Mumbai Return exhibition

urbz's exhibition at the Bhau Daji Lad City Museum allows those who make up the city's fabric to put themselves on the map

The Bhau Daji Lad museum is part of the City Zoo complex in Mumbai and has an amazing collection of artefacts from the colonial era that include quaint ethnographic depictions of urban life in the metropolis. Its beautifully restored mid-nineteenth century building houses small model portraits of diverse communities that used to make up the ethnic mosaic of the city, and also little models of homes that reflected local housing traditions.

Whatever the awkwardness they evoked in generations of city kids who gawked at these exhibits – they did provide a glimpse of how the city functioned then. Besides making them aware of the city seen through the eyes of the authorities.

Anthropology as a discipline is historically moored to colonialism, but its practice today has far more creative and critical possibilities – provided it connects with  locations, practices and perspectives that align with communities rather than structures of power and governance.

Urbanology  - our word to describe what we do and the way we do it – is undoubtedly imprinted by  the discipline of anthropology that makes up its palimpsest of methodologies  - including architecture, planning, art and design amongst others.

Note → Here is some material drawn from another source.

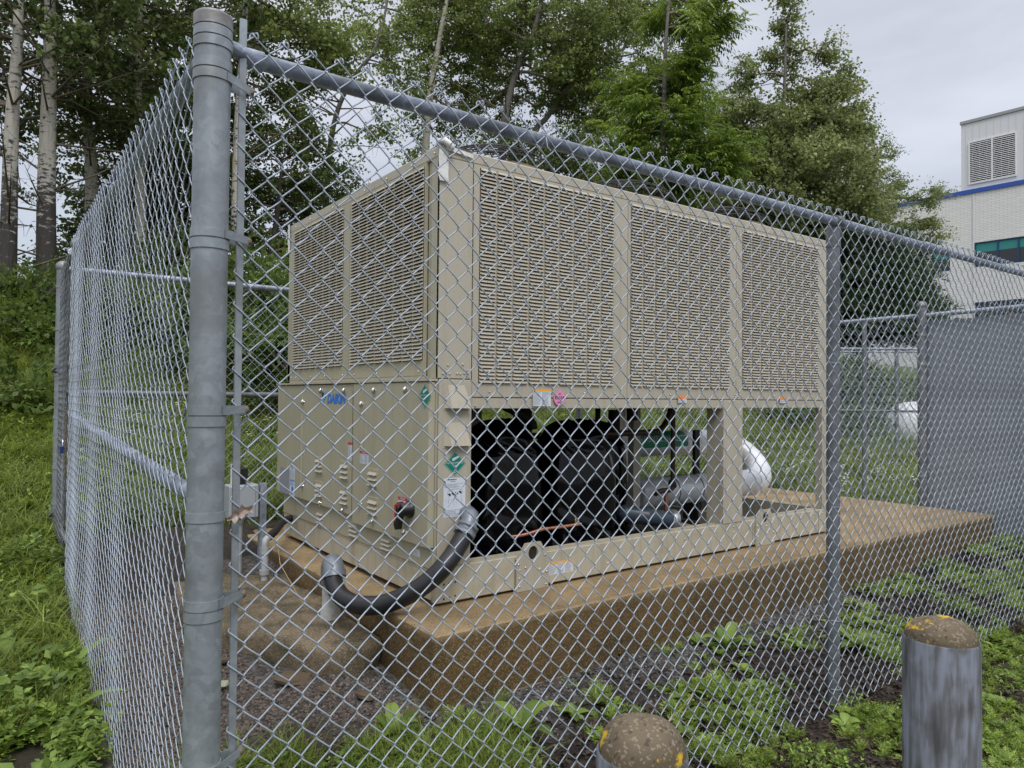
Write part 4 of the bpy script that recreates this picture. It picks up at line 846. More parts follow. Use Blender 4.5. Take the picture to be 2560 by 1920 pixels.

It is this ethnographic twist that we bring to our practice that has shaped the current ongoing exhibition at the museum – (July 1st to 30th 2017). We were invited by their  city museum authorities to exhibit our work in urbz’ home base which really provided a restful pause that our several years of work, taking our exhibits to museums and  biennales around the world needed. And what better place than the museum to show case  our observations about the special nature of urban life in India – one that is characterised by circular movements of people, one that turns the nature of urban habitats inside out with its constant cross-referencing with rural India, where local residents and builders are active agents of constructing homes, where families lead several lives across vast territories and where the extensive railway network still allows people to move across those vast tracts of space, in an affordable and relatively efficient way.

How do we communicate and collectively visualize urban forms that emerge through such processes? The exhibition provided a platform for our previous attempts at doing this as well as an opportunity to experiment with newer ways.

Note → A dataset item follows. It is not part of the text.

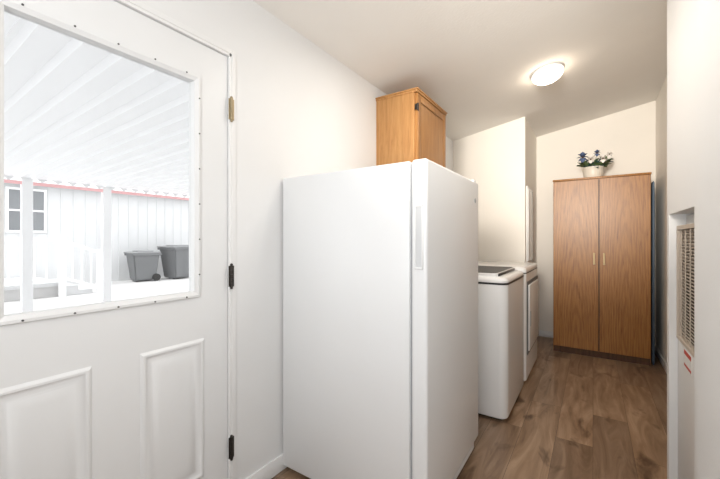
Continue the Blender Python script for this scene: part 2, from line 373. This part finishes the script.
# dryer
ex0,ex1,ey0,ey1=-1.19,-.462,3.165,3.905
t=thing('tumble_dryer',((ex0+ex1)/2,(ey0+ey1)/2,0),'white front-loading tumble dryer beyond the washing machine, next to the alcove wall','dryer')
bm=B(); rprism(bm,ex0,ex1,ey0,ey1,[(.022,.012,.02),(.034,0,.026),(.918,0,.026),(.924,.001,.026)]); obj('body',bm,M['applsm'],t)
bm=B(); rprism(bm,ex0,ex1,ey0,ey1,[(.932,.001,.026),(.938,0,.026),(.956,0,.026),(.969,.006,.025),(.976,.018,.02)]); obj('top_deck',bm,M['applsm'],t)
bm=B(); rprism(bm,ex0,ex1,ey0,ey1,[(.923,-.0005,.026),(.933,-.0005,.026)]); obj('top_seam',bm,M['seald'],t)
bm=B(); box(bm,ex1-.002,ex1+.007,ey0+.045,ey1-.045,.236,.854,.002,1); obj('door_seal',bm,M['seald'],t)
bm=B(); box(bm,ex1+.003,ex1+.018,ey0+.076,ey1-.076,.266,.824,.006,3); dr=obj('door',bm,M['applsm'],t)
bm=B(); box(bm,ex1+.016,ex1+.024,ey0+.10,ey0+.125,.47,.60,.004); obj('door_handle',bm,M['seal'],dr)
bm=B(); box(bm,ex0,ex0+.14,ey0+.004,ey1-.004,.97,1.09,.02,4); cp=obj('control_panel',bm,M['applsm'],t)
bm=B(); cyl(bm,(ex0+.138,ey0+.37,1.03),(ex0+.165,ey0+.37,1.03),.035,.03); obj('dial',bm,M['nickel'],cp)
bm=B(); box(bm,ex0+.02,ex1-.03,ey0+.02,ey1-.02,.010,.03); obj('base',bm,M['dark'],t)  # black slab standing in for the shade beneath the dryer
for x in (ex0+.06,ex1-.07):
    for y in (ey0+.06,ey1-.06):
        bm=B(); cyl(bm,(x,y,0),(x,y,.02),.022); obj('foot',bm,M['dark'],t)

# ------------------------------------------------------------ access panel on the alcove block
t=thing('access_panel',(-.59,4.22,.95),'narrow white panel fixed to the side of the boxed-out alcove wall','wall panel')
bm=B(); box(bm,-.59,-.575,4.05,4.42,.95,1.78,.003); obj('panel_frame',bm,M['trim'],t)
bm=B(); box(bm,-.576,-.569,4.075,4.395,.98,1.75,.002); obj('panel_door',bm,M['applsm'],t)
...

Besides, it was also an excellent moment for us to underline our anthropological dimension and play around with the colonial legacy embedded in the older exhibits. So yes – there are models of homes on display, each representing a confluence of artisanal and design skills, made by local builders who conceptualised home designs like architects usually do, and then worked with artisans who translated them into models. Each artisan working with a particular material. However, a small move, like naming each designer and each artisan who made the model, shifts the representative parameters of the exhibit in terms of its colonial ancestors. These are no more nameless abstractions of what communities’ habitats represent as types. They are specific structures with their own historical and cultural textures. If they are part of a larger architectural language – vernacular, Konkan and contemporary at the same time, then this too is clearly represented in the exhibition through a set of architectural drawings and photographs that showcase homes in settlements in Bhandup in Mumbai as well as in the villages of Ratnagiri. Again, representing this as an architectural typology is a universe away from seeing it as part of an ethnic prism. These subtle shifts, that still work within the over all ethnographic flavour of the museum’s legacy are important markers.

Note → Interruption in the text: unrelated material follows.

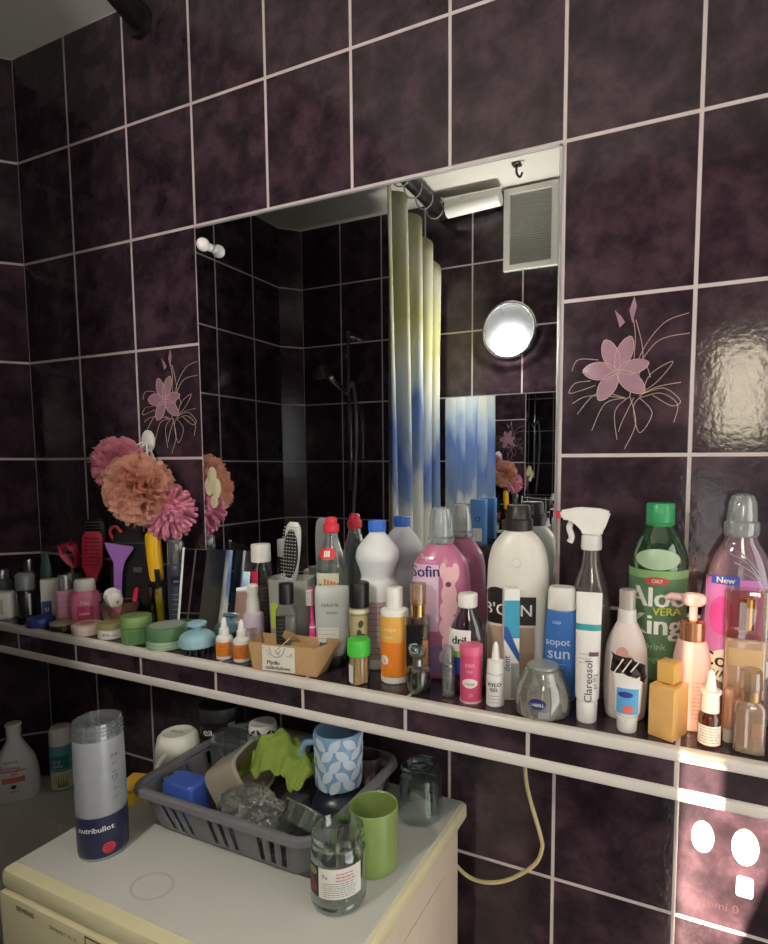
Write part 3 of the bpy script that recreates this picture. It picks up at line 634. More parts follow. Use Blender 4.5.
# tall deodorant and standing mirror
t = S('deodorant_can', 'tall dark blue grey spray can with clear cap and round navy badge', 'spray can', .561, -.05)
lf = body(t, [(0, .0165), (.004, .0185), (.14, .0185), (.147, .0175), (.15, .0155)], M('steel_blue_can', (92, 98, 116), .3, .6), name='can_body'); cap(t, [(.15, .0165), (.153, .0178), (.2, .017), (.206, .0135)], clear('grey_cap', (190, 195, 195), .16, .5, milk=.3, milkcol=(150, 152, 152))); obj('nozzle', Loft([(.15, .006), (.17, .006), (.174, .004)], smooth=False).bm(), WHITE, t)
lab(t, lf, -.0105, .0105, .104, .127, M('navy_badge', (28, 36, 74), .4), name='badge', shape='oval'); lettering(t, lf, WHITE2, [('nivea', .0058, 0, .1155)], off=.0016); obj('small_print', lines(lf, -.01, .01, .03, .085, 6, .0012), M('pale_ink', (190, 194, 200), .5), t)
t = T('standing_mirror', 'small rectangular mirror sheet leaning upright on the shelf reflecting the curtain', 'mirror', (.692, -.071, SH+.003), rot=(-.17, .03, .395))
obj('mirror_glass', bb(-.079, .079, -.002, .001, 0, .188), MIRROR, t); obj('edge', bb(-.083, -.079, -.003, .002, 0, .19), M('white_mirror_edge', (226, 228, 230), .25), t); obj('edge', bb(.079, .0805, -.003, .002, 0, .19), M('grey_mirror_edge', (170, 176, 178), .25), t); obj('back', bb(-.079, .079, .0012, .002, 0, .188), BLACK, t)
bm = B(); tube(bm, [(0, .003, .11), (0, .024, .005)], .003, 8); obj('stand', bm, SILVER, t)
t = S('face_tonic_bottle', 'tall clear bottle with white cap and red label right of the standing mirror', 'bottle', .797, -.045)
lf = body(t, [(0, .019), (.003, .0215), (.155, .0215), (.168, .018), (.172, .0165)], CLEAR); obj('contents', Loft([(.003, .0195), (.12, .0195)], smooth=False).bm(), clear('pinkish_liquid', (200, 170, 178), .05, .2, milk=.35, milkcol=(150, 120, 128)), t); cap(t, rcap(.0195, .172, .208), WHITE)
lab(t, lf, -.018, -.004, .09, .155, M('red_label', (200, 44, 74), .5)); obj('small_print', lines(lf, .0, .014, .06, .12, 8), GREYINK, t)
t = S('nasal_spray_bottle', 'white and lilac spray bottle with side nozzle in front of the standing mirror', 'spray bottle', .817, -.094)
lf = body(t, [(0, .018), (.003, .0205), (.066, .0205), (.078, .0175), (.08, .0135)], M('lilac_white_bottle', (206, 190, 206), .35)); cap(t, [(.08, .0135), (.1, .0125), (.116, .0095), (.12, .011), (.132, .011), (.136, .007)], WHITE, name='spray_head')
bm = B(); tube(bm, [(-.004, 0, .127), (-.03, -.004, .126)], [.006, .004], 10); obj('nozzle', bm, WHITE, t); lettering(t, lf, M('mauve_ink', (150, 90, 120), .5), [('ACTI', .009, 0, .05), ('nose', .007, 0, .04)]); obj('small_print', lines(lf, -.012, .012, .012, .03, 4), GREYINK, t)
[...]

And then there are the straightforward forms of short films, image streaming off social media, selfies and shared photographs that emerge from the minds of the different families who were part of the study over the past couple of years. Once more these are largely their photographs and stories, their notes and representations inviting the viewers into their worlds.

One of the most popular exhibits was the most interactive. A simple stringing together of locations from ancestral rural or urban roots on a map of India, to the spots where they live in Mumbai, saw most visitors enthusiastically finding their points of reference through a growing maze of colourful strings that gave dynamic shape to the idea of circulatory lives.